=== Instructions to follow ===
Look through the data for the string "picture". Copy every line where it is found.
─── Data block
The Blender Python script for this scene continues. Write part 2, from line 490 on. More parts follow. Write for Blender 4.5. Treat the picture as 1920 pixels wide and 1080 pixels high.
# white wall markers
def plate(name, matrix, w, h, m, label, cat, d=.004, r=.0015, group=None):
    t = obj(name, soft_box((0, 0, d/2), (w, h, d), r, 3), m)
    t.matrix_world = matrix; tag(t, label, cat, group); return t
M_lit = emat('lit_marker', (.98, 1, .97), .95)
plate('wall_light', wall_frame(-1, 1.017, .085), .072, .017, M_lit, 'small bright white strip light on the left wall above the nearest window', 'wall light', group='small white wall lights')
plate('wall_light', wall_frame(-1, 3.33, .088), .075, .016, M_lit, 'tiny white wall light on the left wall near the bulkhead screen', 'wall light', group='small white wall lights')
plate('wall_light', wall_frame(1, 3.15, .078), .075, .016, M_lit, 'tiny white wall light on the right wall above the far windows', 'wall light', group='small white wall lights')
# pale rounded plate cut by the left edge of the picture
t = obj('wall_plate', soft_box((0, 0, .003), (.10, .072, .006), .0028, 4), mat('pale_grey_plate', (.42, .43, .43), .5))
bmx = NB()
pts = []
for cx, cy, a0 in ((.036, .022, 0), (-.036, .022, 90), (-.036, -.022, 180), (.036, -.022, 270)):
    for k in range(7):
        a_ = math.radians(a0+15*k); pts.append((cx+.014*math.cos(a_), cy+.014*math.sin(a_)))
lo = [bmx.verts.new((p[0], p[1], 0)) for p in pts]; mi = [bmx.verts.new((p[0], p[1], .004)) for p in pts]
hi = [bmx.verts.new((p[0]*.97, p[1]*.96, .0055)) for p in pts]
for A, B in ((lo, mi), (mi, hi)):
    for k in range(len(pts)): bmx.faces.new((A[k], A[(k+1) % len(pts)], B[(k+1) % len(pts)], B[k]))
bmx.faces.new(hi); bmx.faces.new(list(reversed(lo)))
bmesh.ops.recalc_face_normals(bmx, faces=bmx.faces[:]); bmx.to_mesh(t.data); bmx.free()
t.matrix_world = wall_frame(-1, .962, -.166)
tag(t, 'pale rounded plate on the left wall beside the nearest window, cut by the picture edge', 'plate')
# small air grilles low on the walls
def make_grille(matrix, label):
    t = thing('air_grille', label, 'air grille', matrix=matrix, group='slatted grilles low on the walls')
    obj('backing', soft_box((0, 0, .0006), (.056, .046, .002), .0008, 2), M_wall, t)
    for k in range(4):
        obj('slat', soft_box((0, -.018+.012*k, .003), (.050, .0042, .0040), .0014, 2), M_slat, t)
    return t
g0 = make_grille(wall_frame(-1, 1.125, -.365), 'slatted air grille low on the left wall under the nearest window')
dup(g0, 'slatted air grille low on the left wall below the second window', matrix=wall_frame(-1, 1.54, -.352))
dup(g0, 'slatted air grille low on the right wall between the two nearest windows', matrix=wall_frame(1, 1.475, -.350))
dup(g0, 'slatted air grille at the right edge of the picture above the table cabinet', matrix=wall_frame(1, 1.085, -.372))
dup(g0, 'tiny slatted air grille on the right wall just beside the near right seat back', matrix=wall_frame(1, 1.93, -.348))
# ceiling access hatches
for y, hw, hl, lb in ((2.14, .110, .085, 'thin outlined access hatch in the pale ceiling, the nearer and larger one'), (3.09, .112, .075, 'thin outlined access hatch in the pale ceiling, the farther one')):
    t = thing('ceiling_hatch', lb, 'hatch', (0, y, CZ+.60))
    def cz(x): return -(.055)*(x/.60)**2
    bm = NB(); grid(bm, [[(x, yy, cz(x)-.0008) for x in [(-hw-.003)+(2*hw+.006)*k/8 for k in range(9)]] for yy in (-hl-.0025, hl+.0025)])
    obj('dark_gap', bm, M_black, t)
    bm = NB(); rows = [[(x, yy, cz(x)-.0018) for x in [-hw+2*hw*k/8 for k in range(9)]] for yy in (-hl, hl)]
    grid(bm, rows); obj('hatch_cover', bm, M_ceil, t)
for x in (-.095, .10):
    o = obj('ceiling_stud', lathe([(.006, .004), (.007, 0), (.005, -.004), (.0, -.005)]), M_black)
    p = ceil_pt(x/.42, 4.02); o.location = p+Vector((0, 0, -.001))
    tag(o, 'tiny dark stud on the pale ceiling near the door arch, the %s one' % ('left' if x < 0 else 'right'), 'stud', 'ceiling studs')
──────
=== Solution below ===
The Blender Python script for this scene continues. Write part 2, from line 490 on. More parts follow. Write for Blender 4.5. Treat the picture as 1920 pixels wide and 1080 pixels high.
# pale rounded plate cut by the left edge of the picture
tag(t, 'pale rounded plate on the left wall beside the nearest window, cut by the picture edge', 'plate')
dup(g0, 'slatted air grille at the right edge of the picture above the table cabinet', matrix=wall_frame(1, 1.085, -.372))